**DO THIS**
Extract the full listing verbatim and drop any pictures from your copy.

**INFORMATION SUPPLIED**
+++

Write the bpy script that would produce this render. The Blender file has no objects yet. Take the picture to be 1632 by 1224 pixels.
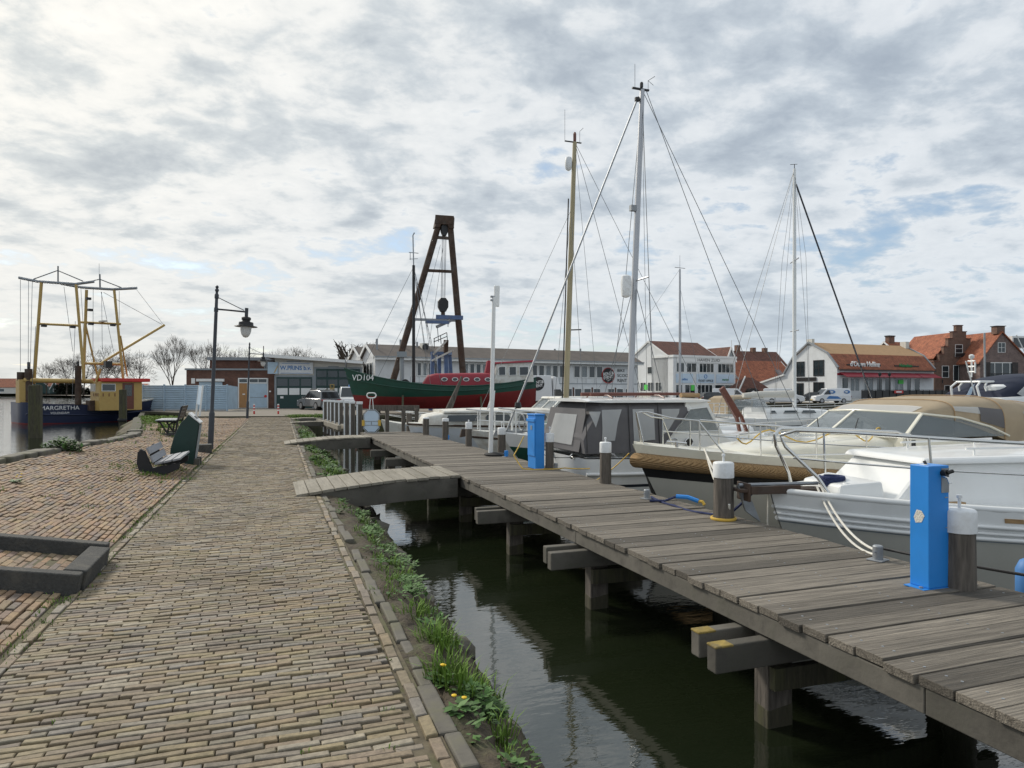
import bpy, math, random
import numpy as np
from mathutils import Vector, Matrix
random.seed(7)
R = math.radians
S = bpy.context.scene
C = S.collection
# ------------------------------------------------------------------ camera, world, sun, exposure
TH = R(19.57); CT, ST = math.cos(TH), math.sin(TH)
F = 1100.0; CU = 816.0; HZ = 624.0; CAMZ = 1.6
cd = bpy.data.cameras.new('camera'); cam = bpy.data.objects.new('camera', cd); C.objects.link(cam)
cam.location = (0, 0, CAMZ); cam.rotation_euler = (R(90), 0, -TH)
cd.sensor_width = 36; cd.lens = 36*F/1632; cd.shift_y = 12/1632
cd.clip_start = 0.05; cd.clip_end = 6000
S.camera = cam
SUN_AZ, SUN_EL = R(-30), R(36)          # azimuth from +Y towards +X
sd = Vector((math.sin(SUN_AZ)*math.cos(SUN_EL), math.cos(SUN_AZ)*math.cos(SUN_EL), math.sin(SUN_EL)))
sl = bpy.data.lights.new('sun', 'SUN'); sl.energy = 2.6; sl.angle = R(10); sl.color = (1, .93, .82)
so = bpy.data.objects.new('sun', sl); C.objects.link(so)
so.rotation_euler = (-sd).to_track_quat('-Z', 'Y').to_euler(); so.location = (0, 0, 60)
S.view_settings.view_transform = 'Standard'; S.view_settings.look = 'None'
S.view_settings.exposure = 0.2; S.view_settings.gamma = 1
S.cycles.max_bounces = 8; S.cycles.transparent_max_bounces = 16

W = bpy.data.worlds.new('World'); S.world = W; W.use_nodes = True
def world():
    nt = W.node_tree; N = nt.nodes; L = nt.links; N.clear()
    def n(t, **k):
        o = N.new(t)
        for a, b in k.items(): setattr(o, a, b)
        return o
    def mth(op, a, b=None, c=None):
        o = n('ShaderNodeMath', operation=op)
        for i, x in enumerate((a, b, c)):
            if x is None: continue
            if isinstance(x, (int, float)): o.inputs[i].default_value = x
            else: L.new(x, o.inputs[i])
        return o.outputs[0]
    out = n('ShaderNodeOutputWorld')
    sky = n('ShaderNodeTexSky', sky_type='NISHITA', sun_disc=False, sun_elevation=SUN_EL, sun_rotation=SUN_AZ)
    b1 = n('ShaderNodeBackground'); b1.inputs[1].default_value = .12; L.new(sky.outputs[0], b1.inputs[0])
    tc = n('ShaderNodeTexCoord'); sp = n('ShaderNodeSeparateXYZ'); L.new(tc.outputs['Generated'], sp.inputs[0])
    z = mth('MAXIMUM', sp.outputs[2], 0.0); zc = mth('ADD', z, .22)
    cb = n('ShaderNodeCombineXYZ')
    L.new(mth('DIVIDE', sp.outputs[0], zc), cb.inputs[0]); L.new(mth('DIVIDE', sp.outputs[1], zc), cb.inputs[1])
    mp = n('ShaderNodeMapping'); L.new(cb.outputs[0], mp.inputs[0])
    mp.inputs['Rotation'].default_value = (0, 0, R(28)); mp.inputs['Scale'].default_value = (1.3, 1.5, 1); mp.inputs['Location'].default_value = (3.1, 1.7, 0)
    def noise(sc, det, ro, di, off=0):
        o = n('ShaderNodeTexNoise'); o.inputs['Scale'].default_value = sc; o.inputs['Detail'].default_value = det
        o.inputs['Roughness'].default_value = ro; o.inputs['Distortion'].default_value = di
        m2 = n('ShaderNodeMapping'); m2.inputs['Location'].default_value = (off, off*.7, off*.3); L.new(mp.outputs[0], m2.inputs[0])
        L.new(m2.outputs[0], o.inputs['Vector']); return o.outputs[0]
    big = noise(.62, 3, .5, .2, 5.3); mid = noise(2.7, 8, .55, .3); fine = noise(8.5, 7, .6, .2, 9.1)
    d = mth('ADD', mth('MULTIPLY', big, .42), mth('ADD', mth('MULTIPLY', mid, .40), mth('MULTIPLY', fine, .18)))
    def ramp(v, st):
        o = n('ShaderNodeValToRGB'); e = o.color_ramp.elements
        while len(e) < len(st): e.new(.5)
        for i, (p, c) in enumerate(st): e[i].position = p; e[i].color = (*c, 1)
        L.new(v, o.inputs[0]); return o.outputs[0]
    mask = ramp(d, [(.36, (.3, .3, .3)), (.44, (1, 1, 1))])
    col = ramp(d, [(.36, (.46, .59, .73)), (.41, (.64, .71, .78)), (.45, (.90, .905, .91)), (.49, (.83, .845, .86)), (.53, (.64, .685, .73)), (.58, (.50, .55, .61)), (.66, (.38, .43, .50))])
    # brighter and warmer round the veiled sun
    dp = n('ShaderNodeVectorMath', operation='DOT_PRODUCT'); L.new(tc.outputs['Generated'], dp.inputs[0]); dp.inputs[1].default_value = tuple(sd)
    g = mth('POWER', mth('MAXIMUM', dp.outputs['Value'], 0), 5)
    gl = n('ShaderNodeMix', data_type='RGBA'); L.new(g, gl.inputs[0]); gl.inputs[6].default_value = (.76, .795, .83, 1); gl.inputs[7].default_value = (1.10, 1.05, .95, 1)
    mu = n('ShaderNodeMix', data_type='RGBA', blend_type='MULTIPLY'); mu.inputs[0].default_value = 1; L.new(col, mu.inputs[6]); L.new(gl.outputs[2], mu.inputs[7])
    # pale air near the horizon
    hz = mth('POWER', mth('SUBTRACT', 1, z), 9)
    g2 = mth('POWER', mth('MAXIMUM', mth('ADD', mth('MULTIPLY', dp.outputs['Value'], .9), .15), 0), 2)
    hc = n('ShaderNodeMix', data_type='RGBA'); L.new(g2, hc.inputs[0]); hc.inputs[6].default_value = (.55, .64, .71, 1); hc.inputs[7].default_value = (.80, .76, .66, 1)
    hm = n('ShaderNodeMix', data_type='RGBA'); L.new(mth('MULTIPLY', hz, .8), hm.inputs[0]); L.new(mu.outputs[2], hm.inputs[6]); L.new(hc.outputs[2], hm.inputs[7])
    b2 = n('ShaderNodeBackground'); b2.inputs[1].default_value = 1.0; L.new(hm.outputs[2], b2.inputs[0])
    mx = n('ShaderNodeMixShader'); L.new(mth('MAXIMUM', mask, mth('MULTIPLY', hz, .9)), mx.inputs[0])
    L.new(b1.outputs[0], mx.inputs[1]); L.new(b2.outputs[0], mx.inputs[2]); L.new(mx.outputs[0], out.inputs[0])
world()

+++

**ANSWER TO THIS EXERCISE**
Write the bpy script that would produce this render. The Blender file has no objects yet. Take the picture to be 1632 by 1224 pixels.
import bpy, math, random
import numpy as np
from mathutils import Vector, Matrix
random.seed(7)
R = math.radians
S = bpy.context.scene
C = S.collection
# ------------------------------------------------------------------ camera, world, sun, exposure
TH = R(19.57); CT, ST = math.cos(TH), math.sin(TH)
F = 1100.0; CU = 816.0; HZ = 624.0; CAMZ = 1.6
cd = bpy.data.cameras.new('camera'); cam = bpy.data.objects.new('camera', cd); C.objects.link(cam)
cam.location = (0, 0, CAMZ); cam.rotation_euler = (R(90), 0, -TH)
cd.sensor_width = 36; cd.lens = 36*F/1632; cd.shift_y = 12/1632
cd.clip_start = 0.05; cd.clip_end = 6000
S.camera = cam
SUN_AZ, SUN_EL = R(-30), R(36)          # azimuth from +Y towards +X
sd = Vector((math.sin(SUN_AZ)*math.cos(SUN_EL), math.cos(SUN_AZ)*math.cos(SUN_EL), math.sin(SUN_EL)))
sl = bpy.data.lights.new('sun', 'SUN'); sl.energy = 2.6; sl.angle = R(10); sl.color = (1, .93, .82)
so = bpy.data.objects.new('sun', sl); C.objects.link(so)
so.rotation_euler = (-sd).to_track_quat('-Z', 'Y').to_euler(); so.location = (0, 0, 60)
S.view_settings.view_transform = 'Standard'; S.view_settings.look = 'None'
S.view_settings.exposure = 0.2; S.view_settings.gamma = 1
S.cycles.max_bounces = 8; S.cycles.transparent_max_bounces = 16

W = bpy.data.worlds.new('World'); S.world = W; W.use_nodes = True
def world():
    nt = W.node_tree; N = nt.nodes; L = nt.links; N.clear()
    def n(t, **k):
        o = N.new(t)
        for a, b in k.items(): setattr(o, a, b)
        return o
    def mth(op, a, b=None, c=None):
        o = n('ShaderNodeMath', operation=op)
        for i, x in enumerate((a, b, c)):
            if x is None: continue
            if isinstance(x, (int, float)): o.inputs[i].default_value = x
            else: L.new(x, o.inputs[i])
        return o.outputs[0]
    out = n('ShaderNodeOutputWorld')
    sky = n('ShaderNodeTexSky', sky_type='NISHITA', sun_disc=False, sun_elevation=SUN_EL, sun_rotation=SUN_AZ)
    b1 = n('ShaderNodeBackground'); b1.inputs[1].default_value = .12; L.new(sky.outputs[0], b1.inputs[0])
    tc = n('ShaderNodeTexCoord'); sp = n('ShaderNodeSeparateXYZ'); L.new(tc.outputs['Generated'], sp.inputs[0])
    z = mth('MAXIMUM', sp.outputs[2], 0.0); zc = mth('ADD', z, .22)
    cb = n('ShaderNodeCombineXYZ')
    L.new(mth('DIVIDE', sp.outputs[0], zc), cb.inputs[0]); L.new(mth('DIVIDE', sp.outputs[1], zc), cb.inputs[1])
    mp = n('ShaderNodeMapping'); L.new(cb.outputs[0], mp.inputs[0])
    mp.inputs['Rotation'].default_value = (0, 0, R(28)); mp.inputs['Scale'].default_value = (1.3, 1.5, 1); mp.inputs['Location'].default_value = (3.1, 1.7, 0)
    def noise(sc, det, ro, di, off=0):
        o = n('ShaderNodeTexNoise'); o.inputs['Scale'].default_value = sc; o.inputs['Detail'].default_value = det
        o.inputs['Roughness'].default_value = ro; o.inputs['Distortion'].default_value = di
        m2 = n('ShaderNodeMapping'); m2.inputs['Location'].default_value = (off, off*.7, off*.3); L.new(mp.outputs[0], m2.inputs[0])
        L.new(m2.outputs[0], o.inputs['Vector']); return o.outputs[0]
    big = noise(.62, 3, .5, .2, 5.3); mid = noise(2.7, 8, .55, .3); fine = noise(8.5, 7, .6, .2, 9.1)
    d = mth('ADD', mth('MULTIPLY', big, .42), mth('ADD', mth('MULTIPLY', mid, .40), mth('MULTIPLY', fine, .18)))
    def ramp(v, st):
        o = n('ShaderNodeValToRGB'); e = o.color_ramp.elements
        while len(e) < len(st): e.new(.5)
        for i, (p, c) in enumerate(st): e[i].position = p; e[i].color = (*c, 1)
        L.new(v, o.inputs[0]); return o.outputs[0]
    mask = ramp(d, [(.36, (.3, .3, .3)), (.44, (1, 1, 1))])
    col = ramp(d, [(.36, (.46, .59, .73)), (.41, (.64, .71, .78)), (.45, (.90, .905, .91)), (.49, (.83, .845, .86)), (.53, (.64, .685, .73)), (.58, (.50, .55, .61)), (.66, (.38, .43, .50))])
    # brighter and warmer round the veiled sun
    dp = n('ShaderNodeVectorMath', operation='DOT_PRODUCT'); L.new(tc.outputs['Generated'], dp.inputs[0]); dp.inputs[1].default_value = tuple(sd)
    g = mth('POWER', mth('MAXIMUM', dp.outputs['Value'], 0), 5)
    gl = n('ShaderNodeMix', data_type='RGBA'); L.new(g, gl.inputs[0]); gl.inputs[6].default_value = (.76, .795, .83, 1); gl.inputs[7].default_value = (1.10, 1.05, .95, 1)
    mu = n('ShaderNodeMix', data_type='RGBA', blend_type='MULTIPLY'); mu.inputs[0].default_value = 1; L.new(col, mu.inputs[6]); L.new(gl.outputs[2], mu.inputs[7])
    # pale air near the horizon
    hz = mth('POWER', mth('SUBTRACT', 1, z), 9)
    g2 = mth('POWER', mth('MAXIMUM', mth('ADD', mth('MULTIPLY', dp.outputs['Value'], .9), .15), 0), 2)
    hc = n('ShaderNodeMix', data_type='RGBA'); L.new(g2, hc.inputs[0]); hc.inputs[6].default_value = (.55, .64, .71, 1); hc.inputs[7].default_value = (.80, .76, .66, 1)
    hm = n('ShaderNodeMix', data_type='RGBA'); L.new(mth('MULTIPLY', hz, .8), hm.inputs[0]); L.new(mu.outputs[2], hm.inputs[6]); L.new(hc.outputs[2], hm.inputs[7])
    b2 = n('ShaderNodeBackground'); b2.inputs[1].default_value = 1.0; L.new(hm.outputs[2], b2.inputs[0])
    mx = n('ShaderNodeMixShader'); L.new(mth('MAXIMUM', mask, mth('MULTIPLY', hz, .9)), mx.inputs[0])
    L.new(b1.outputs[0], mx.inputs[1]); L.new(b2.outputs[0], mx.inputs[2]); L.new(mx.outputs[0], out.inputs[0])
world()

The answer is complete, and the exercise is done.